WRITTEN INSTRUCTION: Begin at the line that contains "Continue the Blender", stop after the line that contains "tag(MB().box(.02, .16, 19.25, 19.36, PZ", and reproduce only that span, unaltered.

Records from a collection:
=-=-=-=-=

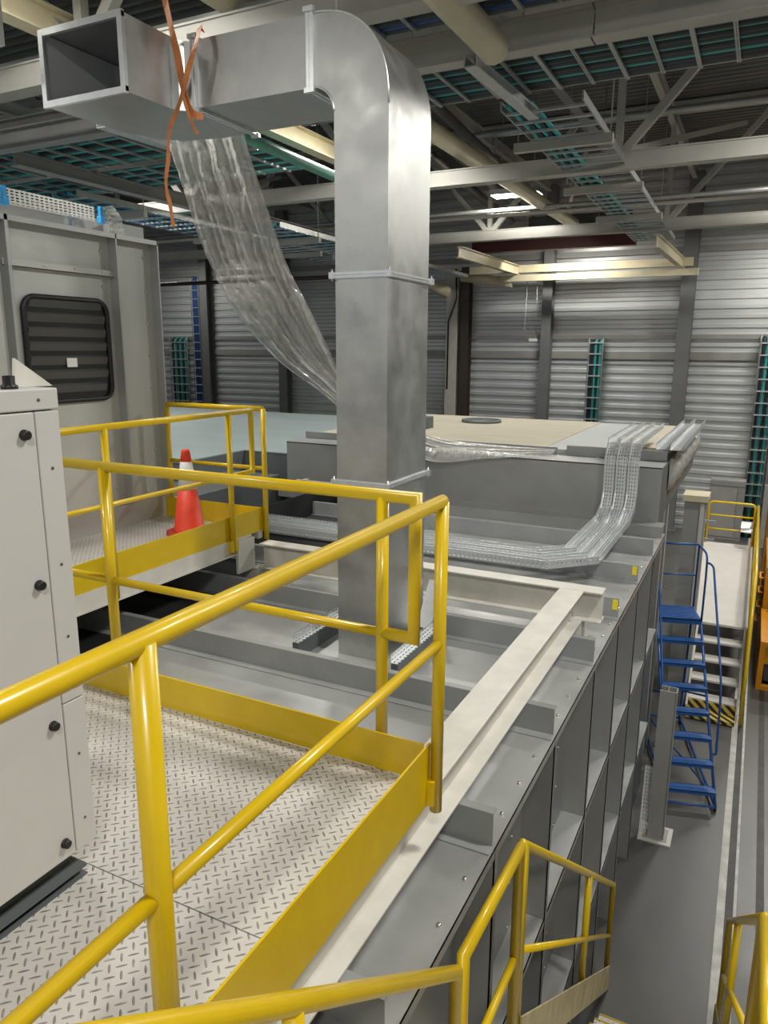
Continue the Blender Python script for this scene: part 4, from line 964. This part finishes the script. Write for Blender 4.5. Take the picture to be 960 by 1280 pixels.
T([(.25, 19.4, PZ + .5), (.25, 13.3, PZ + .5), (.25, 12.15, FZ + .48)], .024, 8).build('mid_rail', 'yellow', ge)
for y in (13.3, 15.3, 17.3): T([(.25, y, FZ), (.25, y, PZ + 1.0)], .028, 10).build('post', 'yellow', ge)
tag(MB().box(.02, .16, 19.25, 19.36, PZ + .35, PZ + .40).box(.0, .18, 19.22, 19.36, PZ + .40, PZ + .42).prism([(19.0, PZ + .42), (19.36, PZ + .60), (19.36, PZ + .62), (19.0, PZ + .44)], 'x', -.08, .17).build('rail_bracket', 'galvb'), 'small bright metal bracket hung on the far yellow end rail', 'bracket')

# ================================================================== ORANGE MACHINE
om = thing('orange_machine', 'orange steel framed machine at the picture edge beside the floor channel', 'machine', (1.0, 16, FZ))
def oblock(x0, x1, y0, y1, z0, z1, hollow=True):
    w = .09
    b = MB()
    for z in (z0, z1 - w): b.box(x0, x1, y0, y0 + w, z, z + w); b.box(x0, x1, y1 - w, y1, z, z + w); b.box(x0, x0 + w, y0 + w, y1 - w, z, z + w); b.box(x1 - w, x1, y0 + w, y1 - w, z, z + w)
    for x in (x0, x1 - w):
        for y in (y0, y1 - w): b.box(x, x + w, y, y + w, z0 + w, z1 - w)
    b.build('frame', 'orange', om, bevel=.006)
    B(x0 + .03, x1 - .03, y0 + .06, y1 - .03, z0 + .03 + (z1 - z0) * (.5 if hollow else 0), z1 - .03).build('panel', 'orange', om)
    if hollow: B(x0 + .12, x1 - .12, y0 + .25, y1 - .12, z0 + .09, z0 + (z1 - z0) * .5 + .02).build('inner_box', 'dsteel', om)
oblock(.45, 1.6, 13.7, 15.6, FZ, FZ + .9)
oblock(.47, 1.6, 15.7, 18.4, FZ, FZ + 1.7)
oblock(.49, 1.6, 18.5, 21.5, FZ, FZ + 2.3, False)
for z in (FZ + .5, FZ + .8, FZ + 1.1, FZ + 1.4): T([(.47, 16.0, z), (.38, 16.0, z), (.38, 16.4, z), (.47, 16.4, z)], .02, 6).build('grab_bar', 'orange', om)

=-=-=-=-=

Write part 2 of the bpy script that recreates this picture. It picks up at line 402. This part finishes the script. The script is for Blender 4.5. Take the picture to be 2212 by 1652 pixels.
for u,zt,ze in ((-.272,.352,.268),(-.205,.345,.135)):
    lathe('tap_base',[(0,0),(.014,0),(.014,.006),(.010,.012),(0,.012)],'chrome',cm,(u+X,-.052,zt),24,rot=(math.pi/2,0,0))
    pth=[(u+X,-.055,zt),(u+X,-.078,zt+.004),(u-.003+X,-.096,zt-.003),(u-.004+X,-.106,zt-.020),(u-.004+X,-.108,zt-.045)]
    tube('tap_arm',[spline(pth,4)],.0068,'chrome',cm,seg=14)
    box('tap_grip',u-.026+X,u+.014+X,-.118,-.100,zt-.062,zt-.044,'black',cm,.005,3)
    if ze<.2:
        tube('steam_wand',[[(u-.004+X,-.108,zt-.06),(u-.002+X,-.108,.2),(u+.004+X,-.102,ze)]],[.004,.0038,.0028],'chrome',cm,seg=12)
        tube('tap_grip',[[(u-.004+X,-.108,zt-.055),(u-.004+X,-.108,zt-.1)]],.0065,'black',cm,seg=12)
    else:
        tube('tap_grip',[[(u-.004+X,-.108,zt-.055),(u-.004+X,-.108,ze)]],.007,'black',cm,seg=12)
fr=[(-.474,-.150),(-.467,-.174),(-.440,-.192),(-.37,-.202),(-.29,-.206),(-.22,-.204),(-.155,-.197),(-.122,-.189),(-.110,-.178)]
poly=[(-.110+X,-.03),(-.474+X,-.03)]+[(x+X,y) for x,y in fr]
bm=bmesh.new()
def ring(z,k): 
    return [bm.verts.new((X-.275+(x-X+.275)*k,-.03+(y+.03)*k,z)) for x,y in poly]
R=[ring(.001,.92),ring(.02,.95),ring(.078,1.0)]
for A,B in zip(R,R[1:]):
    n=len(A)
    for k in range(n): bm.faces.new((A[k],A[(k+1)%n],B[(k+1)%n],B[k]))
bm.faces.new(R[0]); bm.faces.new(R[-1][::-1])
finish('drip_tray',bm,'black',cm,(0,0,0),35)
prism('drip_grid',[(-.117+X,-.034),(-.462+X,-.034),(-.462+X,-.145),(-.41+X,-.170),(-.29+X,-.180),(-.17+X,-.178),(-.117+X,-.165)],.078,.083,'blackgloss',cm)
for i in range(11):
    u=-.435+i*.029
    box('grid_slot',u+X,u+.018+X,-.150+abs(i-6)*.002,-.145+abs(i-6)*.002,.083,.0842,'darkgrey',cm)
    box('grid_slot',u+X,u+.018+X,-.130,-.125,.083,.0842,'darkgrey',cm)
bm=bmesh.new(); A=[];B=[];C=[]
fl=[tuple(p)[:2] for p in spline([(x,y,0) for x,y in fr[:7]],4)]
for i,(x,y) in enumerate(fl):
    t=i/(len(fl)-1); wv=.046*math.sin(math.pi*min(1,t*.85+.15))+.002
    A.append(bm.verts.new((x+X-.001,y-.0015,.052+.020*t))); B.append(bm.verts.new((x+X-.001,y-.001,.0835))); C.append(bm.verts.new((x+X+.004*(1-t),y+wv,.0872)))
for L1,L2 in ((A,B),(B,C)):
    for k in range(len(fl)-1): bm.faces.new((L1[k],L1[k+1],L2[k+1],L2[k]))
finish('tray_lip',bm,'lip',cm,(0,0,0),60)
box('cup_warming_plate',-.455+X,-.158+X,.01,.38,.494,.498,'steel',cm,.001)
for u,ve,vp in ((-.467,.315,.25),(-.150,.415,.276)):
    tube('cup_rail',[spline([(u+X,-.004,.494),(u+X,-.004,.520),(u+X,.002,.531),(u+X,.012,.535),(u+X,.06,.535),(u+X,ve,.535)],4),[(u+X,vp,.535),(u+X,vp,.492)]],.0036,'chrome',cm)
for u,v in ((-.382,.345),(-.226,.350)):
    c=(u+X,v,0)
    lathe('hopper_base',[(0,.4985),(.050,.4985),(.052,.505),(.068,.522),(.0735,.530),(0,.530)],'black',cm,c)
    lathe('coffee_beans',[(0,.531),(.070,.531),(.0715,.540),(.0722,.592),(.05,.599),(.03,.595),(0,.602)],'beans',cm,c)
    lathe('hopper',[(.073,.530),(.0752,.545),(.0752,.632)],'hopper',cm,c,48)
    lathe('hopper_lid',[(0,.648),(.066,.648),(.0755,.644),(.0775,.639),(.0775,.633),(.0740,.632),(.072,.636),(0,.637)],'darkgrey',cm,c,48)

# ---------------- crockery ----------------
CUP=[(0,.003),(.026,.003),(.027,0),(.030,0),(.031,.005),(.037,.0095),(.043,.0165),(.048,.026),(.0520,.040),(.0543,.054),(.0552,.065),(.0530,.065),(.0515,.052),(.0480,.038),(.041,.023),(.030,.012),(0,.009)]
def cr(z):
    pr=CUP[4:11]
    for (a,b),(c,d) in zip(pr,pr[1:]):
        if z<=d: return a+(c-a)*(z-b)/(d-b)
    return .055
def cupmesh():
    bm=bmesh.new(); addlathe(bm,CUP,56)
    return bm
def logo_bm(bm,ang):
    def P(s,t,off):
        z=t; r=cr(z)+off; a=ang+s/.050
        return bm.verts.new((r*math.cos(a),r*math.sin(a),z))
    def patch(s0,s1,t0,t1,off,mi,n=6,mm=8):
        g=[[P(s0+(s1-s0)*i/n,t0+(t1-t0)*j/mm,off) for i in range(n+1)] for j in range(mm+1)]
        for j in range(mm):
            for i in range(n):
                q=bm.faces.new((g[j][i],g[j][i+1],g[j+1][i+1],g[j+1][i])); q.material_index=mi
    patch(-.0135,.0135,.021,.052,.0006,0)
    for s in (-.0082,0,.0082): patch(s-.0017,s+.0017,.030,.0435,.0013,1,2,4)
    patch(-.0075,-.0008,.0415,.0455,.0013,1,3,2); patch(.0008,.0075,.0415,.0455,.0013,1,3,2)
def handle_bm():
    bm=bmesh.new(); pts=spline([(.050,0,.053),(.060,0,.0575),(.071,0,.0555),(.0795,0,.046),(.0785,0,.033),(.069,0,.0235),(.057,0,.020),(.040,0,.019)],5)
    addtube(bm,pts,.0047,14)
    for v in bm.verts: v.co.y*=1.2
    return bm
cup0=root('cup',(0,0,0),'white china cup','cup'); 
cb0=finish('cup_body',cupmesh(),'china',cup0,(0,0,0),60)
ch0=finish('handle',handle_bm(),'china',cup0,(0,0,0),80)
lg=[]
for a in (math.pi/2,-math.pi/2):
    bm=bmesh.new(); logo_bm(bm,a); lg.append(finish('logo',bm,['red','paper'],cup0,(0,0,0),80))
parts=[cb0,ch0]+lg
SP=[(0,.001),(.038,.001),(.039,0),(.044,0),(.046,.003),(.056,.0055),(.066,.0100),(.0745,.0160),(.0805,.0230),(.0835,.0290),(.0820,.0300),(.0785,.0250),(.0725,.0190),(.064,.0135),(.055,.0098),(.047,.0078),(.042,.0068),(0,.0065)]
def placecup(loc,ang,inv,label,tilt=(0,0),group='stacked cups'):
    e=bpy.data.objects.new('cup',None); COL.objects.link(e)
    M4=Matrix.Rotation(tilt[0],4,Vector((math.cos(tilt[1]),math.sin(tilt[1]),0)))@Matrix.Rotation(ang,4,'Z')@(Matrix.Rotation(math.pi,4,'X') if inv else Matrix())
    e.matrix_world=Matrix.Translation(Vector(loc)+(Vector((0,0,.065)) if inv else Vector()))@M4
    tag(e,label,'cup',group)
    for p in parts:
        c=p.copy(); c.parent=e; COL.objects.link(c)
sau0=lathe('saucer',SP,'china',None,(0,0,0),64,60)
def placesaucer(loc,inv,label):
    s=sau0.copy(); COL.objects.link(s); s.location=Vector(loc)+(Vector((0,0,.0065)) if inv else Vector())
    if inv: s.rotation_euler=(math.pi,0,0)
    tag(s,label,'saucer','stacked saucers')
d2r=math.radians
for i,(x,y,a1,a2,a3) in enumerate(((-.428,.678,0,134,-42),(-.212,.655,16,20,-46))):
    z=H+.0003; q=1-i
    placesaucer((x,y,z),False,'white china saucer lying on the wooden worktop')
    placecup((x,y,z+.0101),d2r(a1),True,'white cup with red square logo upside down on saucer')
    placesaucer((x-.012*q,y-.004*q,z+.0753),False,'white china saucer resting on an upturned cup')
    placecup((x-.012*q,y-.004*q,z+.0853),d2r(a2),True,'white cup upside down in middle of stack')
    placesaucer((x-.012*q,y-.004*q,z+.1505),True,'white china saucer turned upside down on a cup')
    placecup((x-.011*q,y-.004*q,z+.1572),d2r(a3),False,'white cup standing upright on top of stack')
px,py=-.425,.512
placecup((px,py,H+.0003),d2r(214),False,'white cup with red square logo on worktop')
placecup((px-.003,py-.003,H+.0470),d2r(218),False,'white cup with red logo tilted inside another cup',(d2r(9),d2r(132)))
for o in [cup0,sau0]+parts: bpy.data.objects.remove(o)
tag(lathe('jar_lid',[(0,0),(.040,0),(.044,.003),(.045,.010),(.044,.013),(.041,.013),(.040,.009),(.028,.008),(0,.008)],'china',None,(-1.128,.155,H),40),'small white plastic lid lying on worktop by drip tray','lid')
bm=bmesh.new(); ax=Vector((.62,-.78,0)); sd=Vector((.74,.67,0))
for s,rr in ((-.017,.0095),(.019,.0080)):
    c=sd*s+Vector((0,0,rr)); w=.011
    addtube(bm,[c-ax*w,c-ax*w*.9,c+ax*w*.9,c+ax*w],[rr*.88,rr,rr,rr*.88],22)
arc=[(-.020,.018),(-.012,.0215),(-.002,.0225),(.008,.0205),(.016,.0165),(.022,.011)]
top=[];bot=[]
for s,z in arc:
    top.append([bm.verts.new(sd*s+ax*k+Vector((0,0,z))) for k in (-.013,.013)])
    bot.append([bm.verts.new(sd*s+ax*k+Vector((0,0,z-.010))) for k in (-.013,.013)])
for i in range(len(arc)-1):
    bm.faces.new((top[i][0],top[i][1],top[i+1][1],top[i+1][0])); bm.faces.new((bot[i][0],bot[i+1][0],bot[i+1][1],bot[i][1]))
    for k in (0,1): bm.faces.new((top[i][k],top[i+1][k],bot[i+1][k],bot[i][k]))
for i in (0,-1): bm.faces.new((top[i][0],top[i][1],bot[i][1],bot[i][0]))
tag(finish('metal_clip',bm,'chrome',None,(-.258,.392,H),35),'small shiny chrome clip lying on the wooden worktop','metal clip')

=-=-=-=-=

TASK SOLUTION:
Continue the Blender Python script for this scene: part 4, from line 964. This part finishes the script. Write for Blender 4.5. Take the picture to be 960 by 1280 pixels.
T([(.25, 19.4, PZ + .5), (.25, 13.3, PZ + .5), (.25, 12.15, FZ + .48)], .024, 8).build('mid_rail', 'yellow', ge)
for y in (13.3, 15.3, 17.3): T([(.25, y, FZ), (.25, y, PZ + 1.0)], .028, 10).build('post', 'yellow', ge)
tag(MB().box(.02, .16, 19.25, 19.36, PZ + .35, PZ + .40).box(.0, .18, 19.22, 19.36, PZ + .40, PZ + .42).prism([(19.0, PZ + .42), (19.36, PZ + .60), (19.36, PZ + .62), (19.0, PZ + .44)], 'x', -.08, .17).build('rail_bracket', 'galvb'), 'small bright metal bracket hung on the far yellow end rail', 'bracket')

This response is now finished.